Commercial General Liability Insurance

  • The most basic insurance coverage that contractors should always keep is commercial general liability insurance. This coverage protects the contractor from claims made by third parties for bodily injury or property damage arising from the contractor's operations. Construction is a hazardous activity and it is not uncommon for innocent bystanders to be injured around construction sites. The general liability policy also provides completed operations coverage that insures against damage or injury caused from work once it has been completed.

Automobile Liability Insurance

  • It is not uncommon for a contractor to have a vehicle utilized in the course of its construction business. Vehicles are subject to mandatory financial responsibility laws set by the state of registration and operation. Even without the statutory requirement, it is a good idea to insure against potential automobile liability claims. The contractor should also maintain coverage for non-owned autos in its policy to cover the losses of employee personal vehicles in the course of employment.

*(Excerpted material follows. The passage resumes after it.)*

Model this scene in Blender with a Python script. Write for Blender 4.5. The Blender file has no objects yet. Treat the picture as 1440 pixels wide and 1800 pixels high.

Workers Compensation Insurance

  • If the contractor has any employees, it must procure workers compensation insurance to protect its employees in the event of work-related injury. Each state has its own laws governing the type and amount of workers compensation insurance employers must maintain. Coverage is usually in the statutorily prescribed amount of benefits to injured employees.

Builders Risk Insurance

  • Builders risk insurance covers damage to the project while it is under construction. You or the contractor may purchase coverage, which you should outline in the contractual agreement. In addition to the physical cost of construction materials, builders risk coverage may also extend to soft costs, such as engineering expenses and delay in completion losses. The contractor and owner should jointly agree on the total amount of coverage required to protect both interests.